Required task:
Would you output the whole listing below, exactly as it reads?

Given material:
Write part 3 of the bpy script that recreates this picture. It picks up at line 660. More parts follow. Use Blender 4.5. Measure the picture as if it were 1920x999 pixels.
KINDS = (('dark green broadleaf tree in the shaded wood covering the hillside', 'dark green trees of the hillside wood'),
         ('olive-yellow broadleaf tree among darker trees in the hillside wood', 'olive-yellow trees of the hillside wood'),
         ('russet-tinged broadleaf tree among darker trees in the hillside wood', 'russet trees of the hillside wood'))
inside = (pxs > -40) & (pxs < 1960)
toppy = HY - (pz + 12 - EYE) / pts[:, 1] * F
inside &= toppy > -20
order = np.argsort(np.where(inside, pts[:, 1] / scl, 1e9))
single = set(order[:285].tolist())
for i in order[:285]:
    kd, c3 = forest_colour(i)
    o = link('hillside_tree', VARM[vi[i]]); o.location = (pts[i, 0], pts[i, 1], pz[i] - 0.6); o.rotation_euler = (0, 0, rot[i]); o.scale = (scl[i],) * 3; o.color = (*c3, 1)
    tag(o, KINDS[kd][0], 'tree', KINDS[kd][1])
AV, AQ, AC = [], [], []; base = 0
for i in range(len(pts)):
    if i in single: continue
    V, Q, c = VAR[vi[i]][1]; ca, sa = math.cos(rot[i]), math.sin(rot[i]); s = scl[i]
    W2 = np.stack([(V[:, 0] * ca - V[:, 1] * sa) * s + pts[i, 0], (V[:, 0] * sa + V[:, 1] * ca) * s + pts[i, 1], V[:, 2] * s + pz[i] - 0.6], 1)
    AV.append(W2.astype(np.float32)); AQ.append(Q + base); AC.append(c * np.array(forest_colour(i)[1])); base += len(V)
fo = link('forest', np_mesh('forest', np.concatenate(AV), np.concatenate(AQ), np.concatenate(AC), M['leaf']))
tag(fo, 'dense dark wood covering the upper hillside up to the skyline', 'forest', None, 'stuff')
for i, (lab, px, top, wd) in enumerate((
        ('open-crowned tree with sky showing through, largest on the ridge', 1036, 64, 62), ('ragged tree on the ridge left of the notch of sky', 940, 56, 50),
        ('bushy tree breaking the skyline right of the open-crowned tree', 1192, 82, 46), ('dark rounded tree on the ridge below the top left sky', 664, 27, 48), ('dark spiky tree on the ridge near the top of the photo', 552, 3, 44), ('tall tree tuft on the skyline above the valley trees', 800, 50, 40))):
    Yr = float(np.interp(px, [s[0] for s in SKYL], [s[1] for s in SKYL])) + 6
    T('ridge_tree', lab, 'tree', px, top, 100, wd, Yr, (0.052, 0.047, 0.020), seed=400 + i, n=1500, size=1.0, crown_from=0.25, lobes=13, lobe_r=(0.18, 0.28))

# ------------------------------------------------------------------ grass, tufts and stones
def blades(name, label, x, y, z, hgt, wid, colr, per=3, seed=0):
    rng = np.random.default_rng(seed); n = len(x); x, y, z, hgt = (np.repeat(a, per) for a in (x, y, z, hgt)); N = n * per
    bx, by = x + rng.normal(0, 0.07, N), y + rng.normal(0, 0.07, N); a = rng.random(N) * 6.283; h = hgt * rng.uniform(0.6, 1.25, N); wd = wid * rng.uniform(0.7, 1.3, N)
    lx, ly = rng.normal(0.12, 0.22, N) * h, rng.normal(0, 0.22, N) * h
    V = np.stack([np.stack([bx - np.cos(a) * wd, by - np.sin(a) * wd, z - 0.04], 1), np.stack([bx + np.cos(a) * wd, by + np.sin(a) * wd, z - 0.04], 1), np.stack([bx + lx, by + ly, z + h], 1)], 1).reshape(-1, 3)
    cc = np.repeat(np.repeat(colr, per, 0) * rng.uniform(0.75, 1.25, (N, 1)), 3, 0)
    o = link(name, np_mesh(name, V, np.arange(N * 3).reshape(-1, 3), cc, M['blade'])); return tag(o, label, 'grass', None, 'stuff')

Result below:
Write part 3 of the bpy script that recreates this picture. It picks up at line 660. More parts follow. Use Blender 4.5. Measure the picture as if it were 1920x999 pixels.
KINDS = (('dark green broadleaf tree in the shaded wood covering the hillside', 'dark green trees of the hillside wood'),
         ('olive-yellow broadleaf tree among darker trees in the hillside wood', 'olive-yellow trees of the hillside wood'),
         ('russet-tinged broadleaf tree among darker trees in the hillside wood', 'russet trees of the hillside wood'))
inside = (pxs > -40) & (pxs < 1960)
toppy = HY - (pz + 12 - EYE) / pts[:, 1] * F
inside &= toppy > -20
order = np.argsort(np.where(inside, pts[:, 1] / scl, 1e9))
single = set(order[:285].tolist())
for i in order[:285]:
    kd, c3 = forest_colour(i)
    o = link('hillside_tree', VARM[vi[i]]); o.location = (pts[i, 0], pts[i, 1], pz[i] - 0.6); o.rotation_euler = (0, 0, rot[i]); o.scale = (scl[i],) * 3; o.color = (*c3, 1)
    tag(o, KINDS[kd][0], 'tree', KINDS[kd][1])
AV, AQ, AC = [], [], []; base = 0
for i in range(len(pts)):
    if i in single: continue
    V, Q, c = VAR[vi[i]][1]; ca, sa = math.cos(rot[i]), math.sin(rot[i]); s = scl[i]
    W2 = np.stack([(V[:, 0] * ca - V[:, 1] * sa) * s + pts[i, 0], (V[:, 0] * sa + V[:, 1] * ca) * s + pts[i, 1], V[:, 2] * s + pz[i] - 0.6], 1)
    AV.append(W2.astype(np.float32)); AQ.append(Q + base); AC.append(c * np.array(forest_colour(i)[1])); base += len(V)
fo = link('forest', np_mesh('forest', np.concatenate(AV), np.concatenate(AQ), np.concatenate(AC), M['leaf']))
tag(fo, 'dense dark wood covering the upper hillside up to the skyline', 'forest', None, 'stuff')
for i, (lab, px, top, wd) in enumerate((
        ('open-crowned tree with sky showing through, largest on the ridge', 1036, 64, 62), ('ragged tree on the ridge left of the notch of sky', 940, 56, 50),
        ('bushy tree breaking the skyline right of the open-crowned tree', 1192, 82, 46), ('dark rounded tree on the ridge below the top left sky', 664, 27, 48), ('dark spiky tree on the ridge near the top of the photo', 552, 3, 44), ('tall tree tuft on the skyline above the valley trees', 800, 50, 40))):
    Yr = float(np.interp(px, [s[0] for s in SKYL], [s[1] for s in SKYL])) + 6
    T('ridge_tree', lab, 'tree', px, top, 100, wd, Yr, (0.052, 0.047, 0.020), seed=400 + i, n=1500, size=1.0, crown_from=0.25, lobes=13, lobe_r=(0.18, 0.28))

# ------------------------------------------------------------------ grass, tufts and stones
def blades(name, label, x, y, z, hgt, wid, colr, per=3, seed=0):
    rng = np.random.default_rng(seed); n = len(x); x, y, z, hgt = (np.repeat(a, per) for a in (x, y, z, hgt)); N = n * per
    bx, by = x + rng.normal(0, 0.07, N), y + rng.normal(0, 0.07, N); a = rng.random(N) * 6.283; h = hgt * rng.uniform(0.6, 1.25, N); wd = wid * rng.uniform(0.7, 1.3, N)
    lx, ly = rng.normal(0.12, 0.22, N) * h, rng.normal(0, 0.22, N) * h
    V = np.stack([np.stack([bx - np.cos(a) * wd, by - np.sin(a) * wd, z - 0.04], 1), np.stack([bx + np.cos(a) * wd, by + np.sin(a) * wd, z - 0.04], 1), np.stack([bx + lx, by + ly, z + h], 1)], 1).reshape(-1, 3)
    cc = np.repeat(np.repeat(colr, per, 0) * rng.uniform(0.75, 1.25, (N, 1)), 3, 0)
    o = link(name, np_mesh(name, V, np.arange(N * 3).reshape(-1, 3), cc, M['blade'])); return tag(o, label, 'grass', None, 'stuff')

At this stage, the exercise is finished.